As Dan expanded on this vision — a kind of everyman’s restaurant with “no one type of clientele” — a pleasant server brought us a couple appetizers: grilled chicken skewers wrapped in prosciutto and portobello mushrooms stuffed with tomato, garlic, olives, feta and mozzarella. Now as I said, I’m no food critic and, with you, dear reader, I will not pretend to be, but in the heat of the moment, trying to sound professional and appear fluent in culinary discourse, a wave of anxiety washed over me. I feared Dan would sense the food-barbarian in me. I stuttered out a question: “So this stuff is all … the chicken is baked?” I sounded like a Cretan.

Luckily, Dan was quick to take the lead. The kitchen, as it turns out, shares this pared-down, elegant but simple vision, he told me. The cooks work with only an oven and a grill. Other than that, no flame. “It makes it very easy,” Dan said, “but it certainly has its limitations, too, so we try to stick with the things we can do, and, again, keep it very simple.”

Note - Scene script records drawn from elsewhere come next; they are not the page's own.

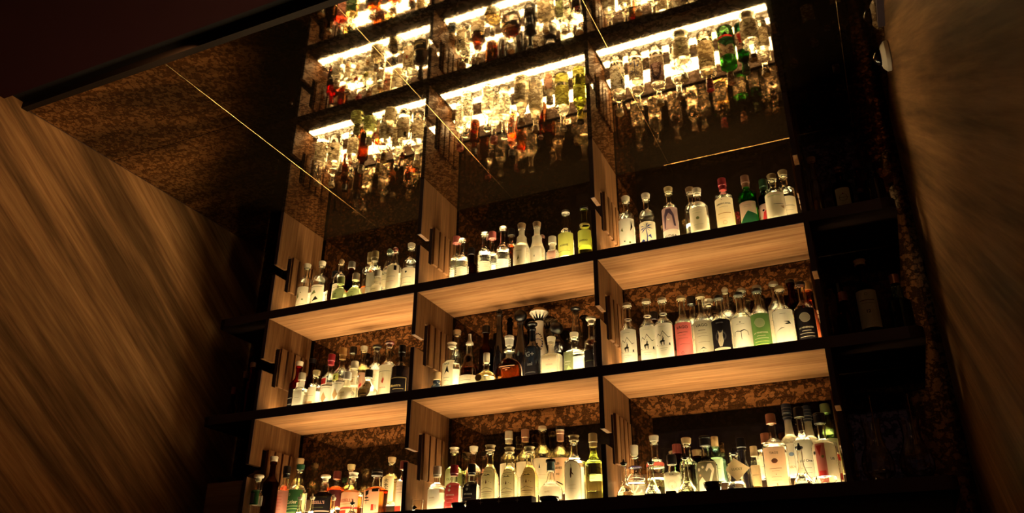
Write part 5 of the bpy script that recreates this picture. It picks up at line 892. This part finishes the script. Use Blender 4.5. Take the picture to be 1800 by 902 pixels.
 ('NA', 2.982, 0.366, 0.0850, 0.331, 0.0406, 'tall', 'bluecap', 'bluecapc', 'frost', 'clear', 0.6, ('white', 0.04, 0.45, 0.8, [('l', -0.6, 0.6, 0.4, 0.0015, 'ink')]), '', 'tall frosted bottle with blue printed capsule, right one of two'),
 ('NA', 3.045, 0.188, 0.0013, 0.332, 0.0520, 'dome', 'screwband', 'ink', 'clear', 'clear', 0.66, ('cream', 0.05, 0.64, 0.85, [('b', -0.6, 0.05, 0.1, 0.9, 'rosy'), ('d', -0.7, 0.7, 0.006, 'ink'), ('o', -0.7, 0.7, 0.008, 0.0015, 'ink'), ('d', -0.1, 0.6, 0.006, 'olive'), ('b', -0.5, 0.1, 0, 0.3, 'red'), ('t', 'UB', 0.55, 0.55, 0.012, 'ink'), ('p', [(-0.5, 0.85), (-0.3, 0.6), (-0.1, 0.85)], 'redink')]), '', 'clear bottle with black cap and red patchwork label'),
 ('NA', 3.066, 0.366, 0.0850, 0.333, 0.0390, 'std', 'screw', 'olive', 'green2', 'clear', 0.5, ('cream', 0.05, 0.5, 0.8, [('l', -0.6, 0.6, 0.5, 0.0015, 'ink')]), '', 'tall green-tinted back-row bottle by the right divider'),
 ('NA', 3.081, 0.261, 0.0013, 0.213, 0.0236, 'tube', 'screw', 'cream', 'clear', 'clear', 0.6, ('multi', 0.1, 0.75, 0.9, [('b', -1, 0.8, 1, 1, 'red'), ('b', -1, 0.5, 0, 0.7, 'darkgreen'), ('b', -0.5, 0.2, 0.8, 0.4, 'redink')]), '', 'narrow bottle with red and green label against the right divider'),
]
for w, X, Y, Z, H, R, shape, cap, capcol, glass, liquid, fill, label, extra, text in BOTTLES:
    make_bottle(X, Y, Z, H, R, shape, cap, capcol, glass, liquid, fill, label, extra, text + ', ' + WHERE[w], group=GROUP[w[0]])

# ------------------------------------------------------------------ bar tools along the counter's front edge
DASH = [(.349, .136, .034, 'clear dasher flask at the front, leftmost of four in the left bay'),
        (.430, .132, .033, 'clear dasher flask at the front, second of four in the left bay'),
        (.569, .120, .033, 'clear dasher flask in front of the black-label wide bottle'),
        (.692, .088, .032, 'low clear dasher flask in front of the peach-label wide bottle'),
        (2.176, .178, .040, 'clear dasher flask in front of the cone-shouldered bottle, right bay'),
        (2.304, .173, .038, 'clear dasher flask in front of the red-banded bottle'),
        (2.462, .182, .042, 'clear dasher flask between seal-label bottle and black bowl'),
        (2.953, .184, .040, 'clear dasher flask in front of the big-letter white label bottle')]
for i, (X, H, R, txt) in enumerate(DASH):
    make_bottle(X, .060, 0, H, R, 'flask', 'dasher', 'ink' if i > 2 else 'cream', 'clear', 'clear' if i % 2 else 'palegold', .30, None, '', txt, 'dasher_flask', 'flask', 'dasher flasks along the counter')

root = make_bottle(2.677, .058, 0, .186, .040, 'waist', 'dasher', 'ink', 'clear', 'clear', .62, None, '', 'waisted glass flask carrying a tilted diamond-shaped paper tag', 'tagged_flask', 'flask')
bm = bmesh.new()
pts = [(-.034, .085), (.005, .135), (.070, .088), (.012, .036)]
a = [bm.verts.new((x, -.043, z)) for x, z in pts]; b = [bm.verts.new((x, -.0418, z)) for x, z in pts]
bm.faces.new(a); bm.faces.new(b[::-1])
for i in range(4): bm.faces.new((a[i], a[(i + 1) % 4], b[(i + 1) % 4], b[i]))
vs, fs, wd, cx = text_geo('LUCKY'); s = .045 / wd
nv = [bm.verts.new(((x - cx) * s + .016, -.0434, (y - .3) * s + .086)) for x, y, _ in vs]
for f in fs: bm.faces.new([nv[i] for i in f]).material_index = 1
mesh_obj('paper_tag', bm, ['paper_cream', 'ink_olive'], root)

def bowl(X, Y, R, H, mat, txt, name='bowl', cat='bowl', group=None, Z=0.0):
    t = thing(name, txt, cat, (X, Y, Z), group)
    bm = bmesh.new()
    outer = [(0, R * .45), (H * .06, R * .55), (H * .25, R * .80), (H * .55, R * .95), (H * .9, R), (H, R * .985)]
    inner = [(H * .97, R * .95), (H * .55, R * .88), (H * .25, R * .70), (H * .12, R * .3)]
    loft(bm, outer + inner, seg=28)
    mesh_obj('bowl_shell', bm, mat, t, smooth=True)
    bm = bmesh.new(); loft(bm, [(.0004, R * .44), (-.0 + .0002, R * .40)][::-1], seg=20); bm.free()
    return t
bowl(1.322, .060, .038, .030, 'black_gloss', 'small shiny black bowl left of the black box with crosses')
bowl(1.803, .062, .048, .030, 'black_gloss', 'shallow dark bowl right of the black box with crosses')
bowl(2.575, .056, .040, .044, 'black_gloss', 'round black bowl in front of the bird-label bottle')
bowl(3.040, .060, .048, .034, 'glass_clear', 'small clear glass bowl in front of the red patchwork label bottle')
# jigger box and the small black block
t = thing('bar_tool_box', 'long black box with three pale crosses lying at the counter edge', 'box', (1.560, .045, 0))
box_obj('box_body', (-.172, .172, -.030, .030, 0, .036), 'dark_lacquer', t, bevel=.002)
bm = bmesh.new()
for cx_ in (-.095, .002, .098):
    for w_, h_ in ((.0095, .0009), (.0009, .0095)): box(bm, cx_ - w_, cx_ + w_, -.0312, -.0301, .019 - h_, .019 + h_)
mesh_obj('cross_marks', bm, 'paper_cream', t)
t = thing('matchbox', 'tiny black block at the counter edge beside the square seal-label bottle', 'box', (2.392, .040, 0))
box_obj('box_body', (-.021, .021, -.014, .014, 0, .014), 'rubber_black', t, bevel=.0015)
box_obj('box_lid', (-.0205, .0205, -.0135, .0135, .0142, .017), 'black_metal', t, bevel=.001)
# short glass with a dark mark
t = thing('shot_glass', 'short straight glass with a dark round mark by the centre bay\'s left upright', 'glass', (1.092, .050, 0))
bm = bmesh.new(); loft(bm, [(0, .024), (.001, .027), (.060, .030), (.0605, .0285), (.010, .0255), (.0095, .018)], seg=28)
mesh_obj('glass_wall', bm, 'glass_clear', t, smooth=True, angle=50)
pr_, se_ = [(0, .027), (.06, .030)], (1, 2)
label_mesh('printed_mark', ('none', .1, .8, .8, [('d', 0, .30, .009, 'ink'), ('p', [(-.5, .2), (.5, .2), (.3, .38), (-.3, .38)], 'ink')]), pr_, se_, .06, .028, t)

# crate, bowl and lidded jar at the dark left end of the counter
t = thing('wooden_crate', 'plain wooden crate standing at the dark left end of the counter', 'crate', (-.160, .075, 0))
box_obj('crate_front', (-.125, .125, -.060, -.050, 0, .222), 'crate_wood', t, bevel=.002)
box_obj('crate_back', (-.125, .125, .050, .060, 0, .222), 'crate_wood', t, bevel=.002)
box_obj('crate_side', (-.125, -.115, -.0495, .0495, 0, .222), 'crate_wood', t)
box_obj('crate_side', (.115, .125, -.0495, .0495, 0, .222), 'crate_wood', t)
box_obj('crate_lid', (-.124, .124, -.0595, .0595, .2225, .228), 'crate_wood', t)
bowl(-.200, .072, .056, .036, 'trim_brown', 'dim brown bowl standing on the wooden crate', Z=.2282)
t = thing('lidded_jar', 'tall dim jar with wide flat lid behind the wooden crate', 'jar', (-.100, .215, 0))
bm = bmesh.new(); loft(bm, [(0, .040), (.004, .044), (.24, .044), (.262, .036), (.27, .036)], seg=24); mesh_obj('jar_body', bm, 'dark_lacquer', t, smooth=True)
bm = bmesh.new(); loft(bm, [(.2702, .052), (.274, .056), (.290, .056), (.296, .050), (.305, .03), (.318, .022), (.322, .014)], seg=24); mesh_obj('jar_lid', bm, 'crate_wood', t, smooth=True)

# ------------------------------------------------------------------ bottles on the unlit ends of the shelves
G2 = 'bottles on the unlit right end'
SIDE = [
 (3.200, .20, ZC, .396, .027, 'tall', 'cork', 'cork', 'clear', 'gold', .4, None, '', 'tall pale bottle on the unlit right end of the top shelf', G2),
 (3.315, .19, ZC, .302, .046, 'dome', 'tee', 'brown', 'brown', 'dark', .5, ('cream', .10, .42, .55, [('o', 0, .5, .018, .0012, 'brown'), ('l', -.6, .6, .5, .0015, 'brown'), ('d', 0, .7, .003, 'redink')]), '', 'round dark bottle with round cream label, unlit right end of top shelf', G2),
 (3.398, .24, ZC, .194, .024, 'bell', 'ball', 'brown', 'brown', 'dark', .5, None, '', 'small dark bottle with a ball stopper, unlit right end of top shelf', G2),
 (3.405, .34, ZC, .405, .024, 'slender', 'screw', 'brown', 'redglass', 'dark', .5, None, '', 'very tall thin bottle at the back, unlit right end of top shelf', G2),
 (3.462, .21, ZC, .300, .046, 'wide', 'screw', 'ink', 'black', 'dark', .5, ('tan', .12, .28, .45, [('d', 0, .5, .006, 'brown')]), '', 'wide black bottle with small oval label, outermost on the top shelf', G2),
 (3.330, .19, ZB, .411, .046, 'std', 'cork_wide', 'tan', 'brown', 'amber', .6, ('cream', .16, .60, .85, [('t', '12', 0, .42, .016, 'ink'), ('l', -.6, .6, .72, .003, 'brown'), ('l', -.5, .5, .64, .001, 'brown'), ('o', 0, .88, .006, .001, 'brown')]), '', 'tall whisky bottle with large cream label, unlit right end of middle shelf', G2),
 (3.460, .20, ZB, .317, .049, 'wide', 'screw', 'copper', 'blueglass', 'dark', .6, None, '', 'wide blue-grey bottle, outermost on the middle shelf', G2),
 (3.232, .15, ZB, .250, .030, 'std', 'screw', 'darkred', 'brown', 'dark', .5, None, '', 'small dark bottle with red cap, unlit right end of middle shelf', G2),
 (3.215, .28, ZB, .345, .030, 'tall', 'screw', 'ink', 'brown', 'dark', .5, None, '', 'tall dark bottle behind the red-capped one, unlit right end of middle shelf', G2),
 (-.171, .12, ZB, .346, .024, 'std', 'cork', 'brown', 'redglass', 'dark', .5, None, '', 'dark bottle with brown cork, tallest on the unlit left end of middle shelf', 'bottles on the unlit left end'),
 (-.225, .13, ZB, .300, .024, 'ribbed', 'screw', 'brown', 'brown', 'dark', .5, None, '', 'ribbed dark bottle, middle one on the unlit left end of middle shelf', 'bottles on the unlit left end'),
 (-.285, .11, ZB, .200, .022, 'bell', 'screw', 'darkred', 'brown', 'dark', .5, None, '', 'smallest dark bottle on the unlit left end of middle shelf', 'bottles on the unlit left end')]
for X, Y, Z, H, R, shape, cap, capcol, glass, liquid, fill, label, extra, txt, grp in SIDE:
    make_bottle(X, Y, Z, H, R, shape, cap, capcol, glass, liquid, fill, label, extra, txt, group=grp)

def mixing_glass(X, Y, R, H, txt):
    t = thing('mixing_glass', txt, 'mixing glass', (X, Y, 0), 'mixing glasses on the unlit right end')
    bm = bmesh.new()
    outer = [(0, R * .5), (.004, R * .56), (.012, R * .46), (.022, R * .60), (H * .22, R * .97), (H * .34, R), (H * .46, R * .90), (H * .58, R * .66), (H * .70, R * .52), (H * .85, R * .54), (H, R * .60)]
    inner = [(H, R * .57), (H * .85, R * .50), (H * .70, R * .48), (H * .58, R * .62), (H * .46, R * .85), (H * .34, R * .95), (H * .22, R * .90), (.032, R * .50), (.030, R * .2)]
    rings = loft(bm, outer + inner, seg=32)
    for k, rg in enumerate(rings):     # cut facets round the belly
        z = rg[0].co.z
        if H * .15 < z < H * .5:
            for i, v in enumerate(rg):
                s = 1 - .035 * (i % 2); v.co.x *= s; v.co.y *= s
    mesh_obj('glass_bowl', bm, 'glass_clear', t, smooth=True, angle=12)
    bm = bmesh.new(); loft(bm, [(H * .60, .0022), (H * 1.32, .0022)], seg=8); loft(bm, [(H * 1.32, .003), (H * 1.35, .007), (H * 1.38, .003)], seg=10)
    bmesh.ops.translate(bm, verts=bm.verts, vec=(R * .2, 0, 0))
    mesh_obj('bar_spoon', bm, 'brass', t, smooth=True)
    return t
mixing_glass(3.250, .20, .066, .29, 'cut glass mixing pitcher next to the lit right bay')
mixing_glass(3.400, .20, .068, .28, 'cut glass mixing pitcher, outermost on the counter')

# ------------------------------------------------------------------ security camera on the right wall
t = thing('security_camera', 'small white dome camera fixed to the right wall near the ceiling', 'camera', (XR, -.262, 1.805))
bm = bmesh.new(); loft(bm, [(0, .066), (.004, .070), (.020, .068), (.034, .052), (.038, .040)], seg=32)
bmesh.ops.rotate(bm, verts=bm.verts, cent=(0, 0, 0), matrix=Matrix.Rotation(-PI / 2, 3, 'Y'))
mesh_obj('housing', bm, 'white_plastic', t, smooth=True)
bm = bmesh.new(); loft(bm, [(.034, .038)] + [(.036 + .036 * math.sin(a), .036 * math.cos(a)) for a in [PI / 2 * i / 8 for i in range(8)]] + [(.0722, .002)], seg=28)
bmesh.ops.rotate(bm, verts=bm.verts, cent=(0, 0, 0), matrix=Matrix.Rotation(-PI / 2, 3, 'Y'))
mesh_obj('lens_dome', bm, 'black_gloss', t, smooth=True)

# ------------------------------------------------------------------ modelling units -> metres
done = set()
for o in list(scene.objects):
    if o.type in ('CAMERA', 'LIGHT'): continue
    o.location = o.location * SC
    if o.type == 'MESH' and o.data.name not in done:
        done.add(o.data.name); o.data.transform(Matrix.Scale(SC, 4))
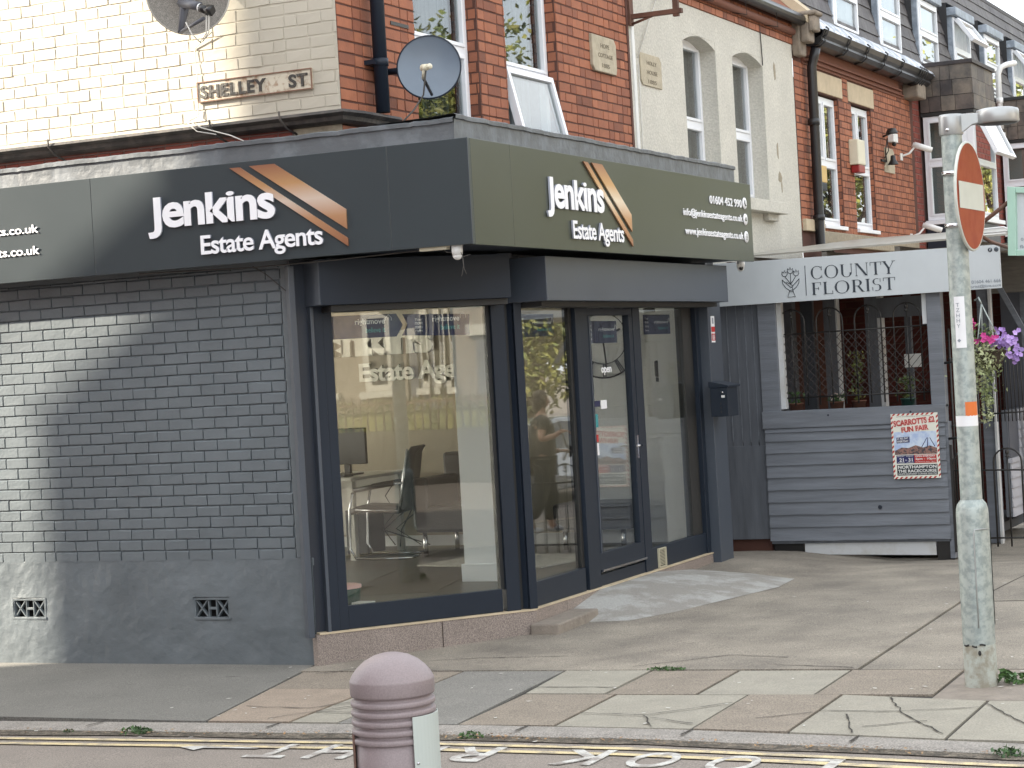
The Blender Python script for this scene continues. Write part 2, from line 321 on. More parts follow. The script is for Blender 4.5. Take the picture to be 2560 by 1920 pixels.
def wall(fr, u0, u1, z0, z1, holes, depth, mb, mi=0, n=0.):
    us = sorted({u0, u1}|{x for h in holes for x in h[:2]}); zs = sorted({z0, z1}|{x for h in holes for x in h[2:4]})
    us = [x for x in us if u0 <= x <= u1]; zs = [x for x in zs if z0 <= x <= z1]
    mb.fr = fr
    for a, b in zip(us, us[1:]):
        for c, d in zip(zs, zs[1:]):
            if any(h[0] < (a+b)/2 < h[1] and h[2] < (c+d)/2 < h[3] for h in holes): continue
            mb.quad((a, n, c), (b, n, c), (b, n, d), (a, n, d), mi)
    for h in holes:
        a, b, c, d = h[:4]
        mb.quad((a, n, c), (a, n-depth, c), (a, n-depth, d), (a, n, d), mi); mb.quad((b, n, c), (b, n-depth, c), (b, n-depth, d), (b, n, d), mi)
        mb.quad((a, n, d), (a, n-depth, d), (b, n-depth, d), (b, n, d), mi); mb.quad((a, n, c), (a, n-depth, c), (b, n-depth, c), (b, n, c), mi)
def bricks(mb, fr, u0, u1, z0, z1, holes=(), bw=.225, ch=.075, j=.01, jv=None, ledge=None, rel=.008, mi=0, flem=False, jit=.0015, depth=0.1, n=0., rnd=None, stagger=.5):
    rnd = rnd or random.Random(3); mb.fr = fr; jv = jv or j; z = z0; row = 0
    while z < z1-.01:
        za, zb = z+j/2, min(z+ch-j/2, z1)
        cuts = sorted([(h[0], h[1]) for h in holes if h[2] < zb-.01 and h[3] > za+.01]); segs = []; a = u0
        for c0, c1 in cuts:
            if c0 > a: segs.append((a, min(c0, u1)))
            a = max(a, c1)
        if a < u1: segs.append((a, u1))
        x = u0-(bw*stagger if row % 2 else 0)-rnd.random()*.02; k = row; widths = []
        while x < u1:
            w = bw*(1 if (not flem or (k % 2 == 0)) else .5)
            if flem and rnd.random() < .12: w = bw*.5
            if not flem and rnd.random() < .015: w = bw*.5
            k += 1; widths.append((x, x+w)); x += w
        for a, b in segs:
            for c, d in widths:
                p, q = max(a, c)+jv/2, min(b, d)-jv/2
                if q-p < .012: continue
                t = rnd.random(); J = lambda: rnd.uniform(-jit, jit); e = .0035; r = rel+rnd.uniform(-.0015, .0015)
                v = [(p+J(), n-.002, za+J()), (q+J(), n-.002, za+J()), (q+J(), n-.002, zb+J()), (p+J(), n-.002, zb+J())]
                e2 = ledge*rnd.uniform(.7, 1.3) if ledge else e; e3 = ledge*rnd.uniform(.7, 1.3) if ledge else e; eb = .001 if ledge else e
                v += [(v[0][0]+e*.6, n+r, v[0][2]+eb), (v[1][0]-e*.6, n+r+J(), v[1][2]+eb), (v[2][0]-e*.6, n+r, v[2][2]-e2), (v[3][0]+e*.6, n+r+J(), v[3][2]-e3)]
                mb.add(v, [(4, 5, 6, 7), (0, 1, 5, 4), (1, 2, 6, 5), (2, 3, 7, 6), (3, 0, 4, 7)], mi, t)
        z += ch; row += 1
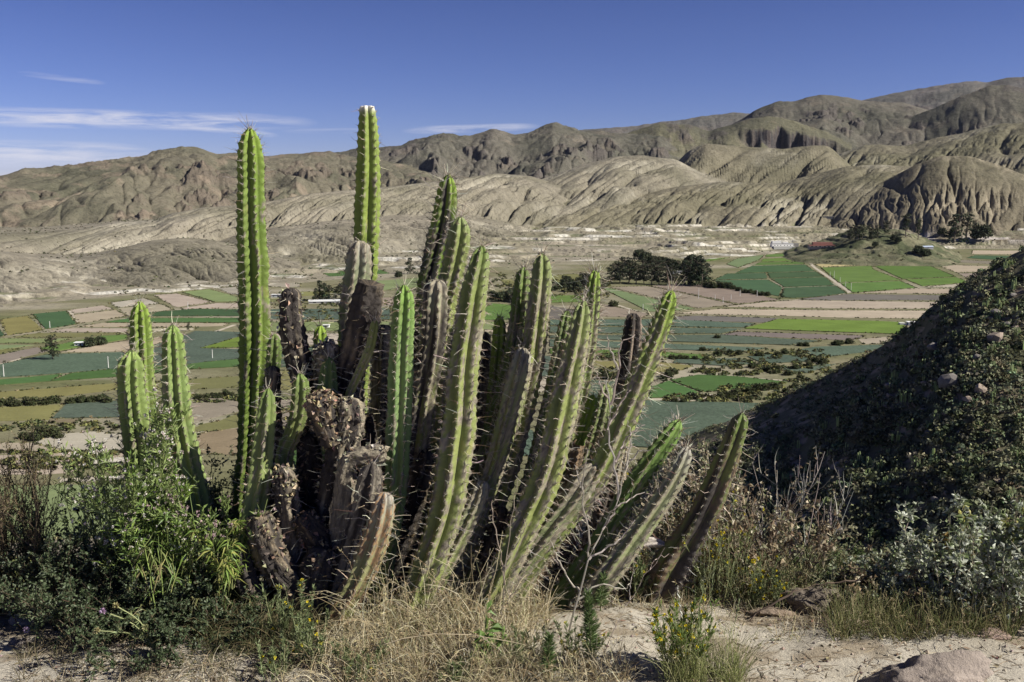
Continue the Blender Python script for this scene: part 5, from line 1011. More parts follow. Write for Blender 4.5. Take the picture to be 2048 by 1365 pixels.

And what can they do, exactly? Besides appetizers like chicken wrapped in prosciutto and stuffed portobello mushrooms — which happened to be, as it turned out, well, simple but not lacking in flavor — and a wide selection of charcuterie, The North Point has mastered the flatbread sandwich. If you’re not familiar with The North Point’s flatbread sandwiches, consider first, the bread: “We have this beautiful, fresh bread delivered to us daily from Tandoor bakery,” Dan said. The stuff is called Tenur bread, a Middle Eastern bread that’s “like Naan but with perfect consistency. There’s no holes. It doesn’t crack or tear when you fold it. So we put the ingredients in the middle, fold it over, and press it in the Panini press.”

As the main entrées on the menu, these sandwiches range from the Havana Cubano, with smoked Cajun pork, ham, swiss, pickle, Dijon mustard, and a chili sauce, to the Smoked Local Salmon, with herbed cheese, Vidalia onions, tomato, cucumbers and capers, and a number of other unique options in between. Now, my inclination here is to champion these sandwiches by lauding the bread (which, truly, should not be conflated with your typical sandwich bread, not when you consider the way the Panini press seamlessly brittles the top, tortilla-thin layer of the Tenur while warming the inside dough to an oven-fresh, fluffy texture) and praising the way the fillings complement each other (which they do, no doubt, especially the Smoked Local Salmon — the way the cheese melts, just warming the salmon but leaving the tomatoes and cucumbers and capers still crisp and cool) but, I’m no foodie, would that I were, and I don’t want to pretend, as you know, to be something I’m not. So I’ll say this instead: They’re good and simple, these flatbread sandwiches. Go eat them.

Now, I should add one other thing, too. The bar at The North Point is rumored to have some of the best drinks in town. When I asked Dan about this, he said, “The main thing is that all of our juices are fresh squeezed. We squeeze lemons and limes and oranges, and we don’t use any premade mixes at all.” But, again, not unlike the food and the overall vision Dan has for The North Point, he’s seeking a balance: good cocktails, high quality liquor, but he doesn’t want to overdo it. “Not to take away from people who find a drink’s added pretentiousness to be fun and wonderful and all those things, but we want to keep it simple. Make it simple.” This isn’t a criticism, and Dan made this clear. It’s just that there are other people in town that are already doing the highly specialized drink thing. So, they’ve got cocktails, good cocktails, wine and 12 local beers on tap. But don’t go to The North Point expecting to have your drink made with an eye-dropper.

But for me, this is the appeal. And this isn’t a criticism of Portland, but yes, sometimes a restaurant can feel too pretentious. Sometimes I want that balance between formal and informal, a place that feels welcoming, but isn’t a sports bar. A place where you can sit at the bar and read a book, or take a date, and what’s unique about The North Point is that it strikes this balance. It’s not trying to be something it’s not. But then again, what do I know. I’m no foodie.